As a cog in the major label machine, Jane's Addiction had enough street credibility to be below it, talent enough to have the majors knocking at their door and enough smarts to remain above it, keeping their vision intact. Point is, they never got caught up in it, never became victims of it and NEVER LET THEIR MUSIC SUFFER. You never feel stupid for wearing the shirt even after they scored a hit on MTV and the airwaves with "Been Caught Stealing". A song about shoplifting with an accompainying video that had a man cross-dressing into a pregnant woman in order to be able to hide more stolen goods was definitely not the work of a band that planned on wading quietly into the mainstream.

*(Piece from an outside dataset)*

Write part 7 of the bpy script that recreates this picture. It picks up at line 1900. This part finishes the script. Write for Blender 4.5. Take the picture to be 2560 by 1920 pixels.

By the fall of 1991, after headlining the very first season of Perry's brainchild, Lollapalooza, the band called it quits in Hawaii. Band members went their separate ways, some into other bands and some into other things. All was cool but there was never any band that came along with that great chemistry and power to fill every needed link in the music food chain. Several bootlegs CDs of varying quality hit the market in following years.
By now you can tell that I am a big fan of this band. You can kind of tell that they can't do a whole great deal of wrong in my eyes. Maybe it's a good thing that they didn't stay together. Maybe it's best that the band is a time and a place in your life that you can get to any time you hear the records. Maybe it's not about longevity. Maybe it's about giving all you have and when you can't do it anymore, just getting out and watching the damn thing fly off the cliff and explode instead of going down with it.
Jane's Addiction was one of the great ones of our time. You can disagree with me. You can say whatever you want.
BUT YOU WOULD STILL BE WRONG OF COURSE."